Dr. Timothy Sands is on the engineering faculty at Cornell University since 2020, where his research and teaching focus on astronautical engineering and systems engineering. From 2010 through 2020, he was an executive and senior leader of both military postgraduate universities (the Air Force Institute of Technology and the Naval Postgraduate School respectively), serving sequentially as Chief Academic Officer, Associate Provost, Dean, Associate Dean, and research center Director in addition to serving as a Fellow of the Defense Advanced Research Projects Agency (DARPA). He executed the DARPA Challenge for digital manufacturing analysis, correlation, and estimation (DMACE), investigating the science behind the burgeoning field of digital manufacturing.

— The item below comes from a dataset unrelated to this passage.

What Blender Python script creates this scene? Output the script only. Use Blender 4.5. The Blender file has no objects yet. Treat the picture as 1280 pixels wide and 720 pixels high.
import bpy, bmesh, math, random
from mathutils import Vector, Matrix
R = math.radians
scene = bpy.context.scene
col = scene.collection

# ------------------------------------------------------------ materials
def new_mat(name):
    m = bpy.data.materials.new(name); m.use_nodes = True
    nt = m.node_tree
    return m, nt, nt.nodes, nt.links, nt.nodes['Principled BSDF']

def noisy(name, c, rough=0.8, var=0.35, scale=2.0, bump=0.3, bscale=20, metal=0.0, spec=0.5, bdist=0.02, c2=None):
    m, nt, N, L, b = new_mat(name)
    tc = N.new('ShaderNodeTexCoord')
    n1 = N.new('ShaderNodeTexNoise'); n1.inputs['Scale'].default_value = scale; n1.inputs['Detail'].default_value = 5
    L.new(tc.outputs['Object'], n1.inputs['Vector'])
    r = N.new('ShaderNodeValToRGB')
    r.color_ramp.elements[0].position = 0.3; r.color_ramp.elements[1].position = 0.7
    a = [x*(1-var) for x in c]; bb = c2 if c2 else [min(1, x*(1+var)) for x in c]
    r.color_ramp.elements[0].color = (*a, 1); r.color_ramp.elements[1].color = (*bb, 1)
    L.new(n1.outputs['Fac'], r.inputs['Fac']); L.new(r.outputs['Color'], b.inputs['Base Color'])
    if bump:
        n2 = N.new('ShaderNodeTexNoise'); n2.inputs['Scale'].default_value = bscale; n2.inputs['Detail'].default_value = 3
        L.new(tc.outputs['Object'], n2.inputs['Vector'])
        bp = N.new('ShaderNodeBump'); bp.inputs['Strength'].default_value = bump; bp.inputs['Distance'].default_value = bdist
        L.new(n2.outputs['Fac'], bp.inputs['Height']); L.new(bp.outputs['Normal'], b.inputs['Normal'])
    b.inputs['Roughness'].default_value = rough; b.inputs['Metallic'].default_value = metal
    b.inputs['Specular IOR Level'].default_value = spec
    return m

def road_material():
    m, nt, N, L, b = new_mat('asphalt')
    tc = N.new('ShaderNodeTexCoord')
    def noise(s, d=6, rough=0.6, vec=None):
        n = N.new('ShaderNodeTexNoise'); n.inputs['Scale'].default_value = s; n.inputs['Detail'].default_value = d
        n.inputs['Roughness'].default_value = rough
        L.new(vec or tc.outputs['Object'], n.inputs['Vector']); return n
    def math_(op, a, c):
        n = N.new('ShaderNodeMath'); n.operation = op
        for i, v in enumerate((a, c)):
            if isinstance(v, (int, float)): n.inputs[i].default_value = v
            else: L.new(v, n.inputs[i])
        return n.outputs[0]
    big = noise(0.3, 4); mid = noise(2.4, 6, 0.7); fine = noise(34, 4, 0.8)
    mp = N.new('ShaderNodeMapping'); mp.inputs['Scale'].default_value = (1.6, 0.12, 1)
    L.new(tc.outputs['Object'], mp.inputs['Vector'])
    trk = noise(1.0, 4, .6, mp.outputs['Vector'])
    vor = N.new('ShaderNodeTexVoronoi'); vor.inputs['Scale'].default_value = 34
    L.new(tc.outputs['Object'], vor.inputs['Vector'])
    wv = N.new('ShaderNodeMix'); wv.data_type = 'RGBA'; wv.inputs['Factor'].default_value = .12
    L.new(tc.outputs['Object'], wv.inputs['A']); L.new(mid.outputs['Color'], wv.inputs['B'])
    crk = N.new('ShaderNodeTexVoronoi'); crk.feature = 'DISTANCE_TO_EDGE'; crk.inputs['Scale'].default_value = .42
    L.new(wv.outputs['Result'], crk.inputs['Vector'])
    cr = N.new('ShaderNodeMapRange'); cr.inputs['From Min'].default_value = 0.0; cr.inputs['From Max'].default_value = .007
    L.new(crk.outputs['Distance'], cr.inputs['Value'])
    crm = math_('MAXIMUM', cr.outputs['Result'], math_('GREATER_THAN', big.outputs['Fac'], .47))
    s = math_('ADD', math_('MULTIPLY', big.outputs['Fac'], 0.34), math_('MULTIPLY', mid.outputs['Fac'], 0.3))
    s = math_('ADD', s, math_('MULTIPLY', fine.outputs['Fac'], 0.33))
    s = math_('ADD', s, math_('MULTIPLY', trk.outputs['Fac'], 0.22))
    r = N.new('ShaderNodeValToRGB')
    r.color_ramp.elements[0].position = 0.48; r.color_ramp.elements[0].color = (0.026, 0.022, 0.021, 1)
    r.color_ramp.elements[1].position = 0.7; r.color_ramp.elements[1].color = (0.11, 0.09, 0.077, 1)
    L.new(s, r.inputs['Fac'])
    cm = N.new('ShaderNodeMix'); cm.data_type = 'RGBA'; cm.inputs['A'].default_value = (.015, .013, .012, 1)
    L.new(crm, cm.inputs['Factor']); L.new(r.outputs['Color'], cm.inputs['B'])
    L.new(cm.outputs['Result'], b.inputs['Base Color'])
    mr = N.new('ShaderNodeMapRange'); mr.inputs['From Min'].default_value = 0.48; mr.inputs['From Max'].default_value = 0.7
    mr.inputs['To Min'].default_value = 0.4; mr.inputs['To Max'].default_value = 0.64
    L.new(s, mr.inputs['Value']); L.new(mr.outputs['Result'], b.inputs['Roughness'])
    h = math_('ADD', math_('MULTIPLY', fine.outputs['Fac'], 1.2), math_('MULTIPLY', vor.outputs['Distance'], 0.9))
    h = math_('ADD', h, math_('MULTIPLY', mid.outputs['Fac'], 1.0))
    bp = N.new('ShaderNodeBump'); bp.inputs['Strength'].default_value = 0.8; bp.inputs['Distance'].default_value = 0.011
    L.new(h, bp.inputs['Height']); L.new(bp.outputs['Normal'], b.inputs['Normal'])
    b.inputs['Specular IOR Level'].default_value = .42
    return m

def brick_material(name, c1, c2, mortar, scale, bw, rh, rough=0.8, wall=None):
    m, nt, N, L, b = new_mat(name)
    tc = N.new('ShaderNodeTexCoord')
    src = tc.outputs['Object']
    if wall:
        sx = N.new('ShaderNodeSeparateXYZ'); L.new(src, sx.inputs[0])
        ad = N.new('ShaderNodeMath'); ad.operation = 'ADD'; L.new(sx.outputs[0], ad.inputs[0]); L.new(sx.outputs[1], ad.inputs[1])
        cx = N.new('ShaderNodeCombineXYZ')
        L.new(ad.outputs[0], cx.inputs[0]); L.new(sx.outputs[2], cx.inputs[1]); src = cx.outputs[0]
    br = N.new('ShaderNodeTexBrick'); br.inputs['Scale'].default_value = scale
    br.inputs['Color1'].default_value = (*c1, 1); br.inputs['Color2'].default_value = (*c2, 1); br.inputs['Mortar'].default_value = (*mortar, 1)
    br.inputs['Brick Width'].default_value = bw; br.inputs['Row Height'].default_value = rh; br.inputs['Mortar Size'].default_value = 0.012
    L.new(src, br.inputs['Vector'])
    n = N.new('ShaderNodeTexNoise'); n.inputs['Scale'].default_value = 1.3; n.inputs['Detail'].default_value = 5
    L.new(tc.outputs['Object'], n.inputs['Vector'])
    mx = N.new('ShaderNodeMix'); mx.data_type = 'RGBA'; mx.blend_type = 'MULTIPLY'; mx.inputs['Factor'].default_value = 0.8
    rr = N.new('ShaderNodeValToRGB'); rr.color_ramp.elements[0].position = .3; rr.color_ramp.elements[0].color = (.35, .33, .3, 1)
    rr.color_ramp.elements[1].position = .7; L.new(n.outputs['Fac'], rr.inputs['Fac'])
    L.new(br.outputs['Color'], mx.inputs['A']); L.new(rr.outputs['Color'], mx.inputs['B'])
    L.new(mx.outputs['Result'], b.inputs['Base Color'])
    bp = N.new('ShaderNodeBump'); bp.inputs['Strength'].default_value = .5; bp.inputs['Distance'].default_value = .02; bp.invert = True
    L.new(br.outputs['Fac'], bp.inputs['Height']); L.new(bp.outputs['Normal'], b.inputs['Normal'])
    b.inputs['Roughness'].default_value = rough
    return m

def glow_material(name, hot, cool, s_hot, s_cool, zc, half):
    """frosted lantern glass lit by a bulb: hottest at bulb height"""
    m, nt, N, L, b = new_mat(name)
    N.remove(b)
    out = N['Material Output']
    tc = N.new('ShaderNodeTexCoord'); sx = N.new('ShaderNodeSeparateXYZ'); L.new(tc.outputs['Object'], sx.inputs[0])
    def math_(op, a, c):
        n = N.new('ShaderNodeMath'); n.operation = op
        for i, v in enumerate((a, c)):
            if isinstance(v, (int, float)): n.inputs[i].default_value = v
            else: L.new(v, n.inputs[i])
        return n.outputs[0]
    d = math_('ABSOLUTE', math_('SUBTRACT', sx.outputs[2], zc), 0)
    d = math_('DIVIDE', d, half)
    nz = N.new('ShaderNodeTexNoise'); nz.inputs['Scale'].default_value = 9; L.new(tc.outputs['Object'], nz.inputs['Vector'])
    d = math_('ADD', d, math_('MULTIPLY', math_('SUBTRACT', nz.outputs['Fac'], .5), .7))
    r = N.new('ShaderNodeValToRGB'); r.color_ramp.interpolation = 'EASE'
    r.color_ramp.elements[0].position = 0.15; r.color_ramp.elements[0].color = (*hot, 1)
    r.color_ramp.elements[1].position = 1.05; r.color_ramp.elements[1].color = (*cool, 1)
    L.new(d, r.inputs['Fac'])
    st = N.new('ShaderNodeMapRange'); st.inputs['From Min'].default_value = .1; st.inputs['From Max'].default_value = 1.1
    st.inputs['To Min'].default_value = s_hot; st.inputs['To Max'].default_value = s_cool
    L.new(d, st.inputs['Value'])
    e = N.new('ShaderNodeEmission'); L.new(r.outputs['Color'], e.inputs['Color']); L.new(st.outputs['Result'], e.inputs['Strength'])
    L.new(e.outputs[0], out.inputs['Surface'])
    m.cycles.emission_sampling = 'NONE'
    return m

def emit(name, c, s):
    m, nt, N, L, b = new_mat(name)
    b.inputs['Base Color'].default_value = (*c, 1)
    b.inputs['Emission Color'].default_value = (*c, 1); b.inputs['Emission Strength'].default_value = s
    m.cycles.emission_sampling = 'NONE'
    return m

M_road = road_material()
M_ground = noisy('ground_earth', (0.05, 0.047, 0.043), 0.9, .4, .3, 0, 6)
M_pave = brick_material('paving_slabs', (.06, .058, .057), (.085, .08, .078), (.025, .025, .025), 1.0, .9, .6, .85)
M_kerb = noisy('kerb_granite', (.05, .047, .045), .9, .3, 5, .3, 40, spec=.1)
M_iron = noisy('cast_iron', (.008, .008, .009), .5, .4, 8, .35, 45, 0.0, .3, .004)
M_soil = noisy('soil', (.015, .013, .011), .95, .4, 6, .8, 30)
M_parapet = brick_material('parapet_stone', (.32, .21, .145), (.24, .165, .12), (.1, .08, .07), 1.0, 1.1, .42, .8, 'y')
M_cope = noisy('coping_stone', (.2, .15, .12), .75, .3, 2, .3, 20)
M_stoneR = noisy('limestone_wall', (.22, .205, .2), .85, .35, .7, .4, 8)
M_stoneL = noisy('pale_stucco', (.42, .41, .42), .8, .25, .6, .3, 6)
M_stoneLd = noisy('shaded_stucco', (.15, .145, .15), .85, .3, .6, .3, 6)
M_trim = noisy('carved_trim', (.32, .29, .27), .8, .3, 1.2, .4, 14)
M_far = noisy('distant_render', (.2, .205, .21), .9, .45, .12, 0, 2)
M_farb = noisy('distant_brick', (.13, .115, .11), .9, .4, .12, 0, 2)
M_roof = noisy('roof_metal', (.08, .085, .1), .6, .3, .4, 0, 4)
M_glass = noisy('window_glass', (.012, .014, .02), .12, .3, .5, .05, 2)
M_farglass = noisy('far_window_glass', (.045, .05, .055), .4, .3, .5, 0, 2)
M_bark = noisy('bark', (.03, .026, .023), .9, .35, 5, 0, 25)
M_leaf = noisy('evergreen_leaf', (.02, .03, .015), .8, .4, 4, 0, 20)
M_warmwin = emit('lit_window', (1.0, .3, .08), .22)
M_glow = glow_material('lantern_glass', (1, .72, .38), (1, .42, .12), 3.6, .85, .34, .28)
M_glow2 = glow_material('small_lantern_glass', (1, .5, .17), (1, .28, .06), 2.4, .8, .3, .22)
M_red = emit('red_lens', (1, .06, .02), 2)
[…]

During nearly three decades of active duty service in the U.S. Air Force, he performed space mission design and space experimentation for the Department of Defense (DoD) Space Test Program (STP) including the middle atmosphere high resolution spectrograph investigation (MAHRSI) flown in the pallet system on space shuttle mission STS-66; as well as the polar ozone and aerosol measurement (POAM) geophysical research mission flown on the French SPOT-4 satellite; and also the beryllium induced radiation experiment flown on Russian RESURS satellite. His other interesting space experiment missions include the polar orbiting geomagnetic survey flown on the defense meteorological satellite program; the remote atmospheric and ionospheric detection system on TIROS-J; and the solar wind interplanetary measurement flown on the NASA WIND satellite. He was the propulsion engineer of the Atlas space launch vehicle, the reliability engineer of the Centaur upper stage, and an electronic warfare engineer and operator, having flown over six-hundred hours in combat in four countries, being thrice decorated for single acts of combat gallantry and bravery in addition to other decorations for achievement and meritorious service.
His areas of academic expertise include space mission design; guidance, navigation, and control; estimation; adaption and learning; and nonlinear systems; and his minor fields include electrical engineering topics of electronic warfare and autonomous systems. His background represents a breadth of leadership experience in space experimentation across academia, the aerospace industry in general, and particularly the defense department. His research has been funded by DARPA, ONR, AFOSR, AFGSC, and AETC and has been awarded one shared patent in spacecraft attitude control.
Recognized for his teaching and mentorship at the Naval Postgraduate School and Air Force Institute of Technology, Dr. Sands remains broadly interested in social sciences disciplines of deterrence, command and control communications, and international relations as well as technical translation, particularly of engineering developments written in Chinese.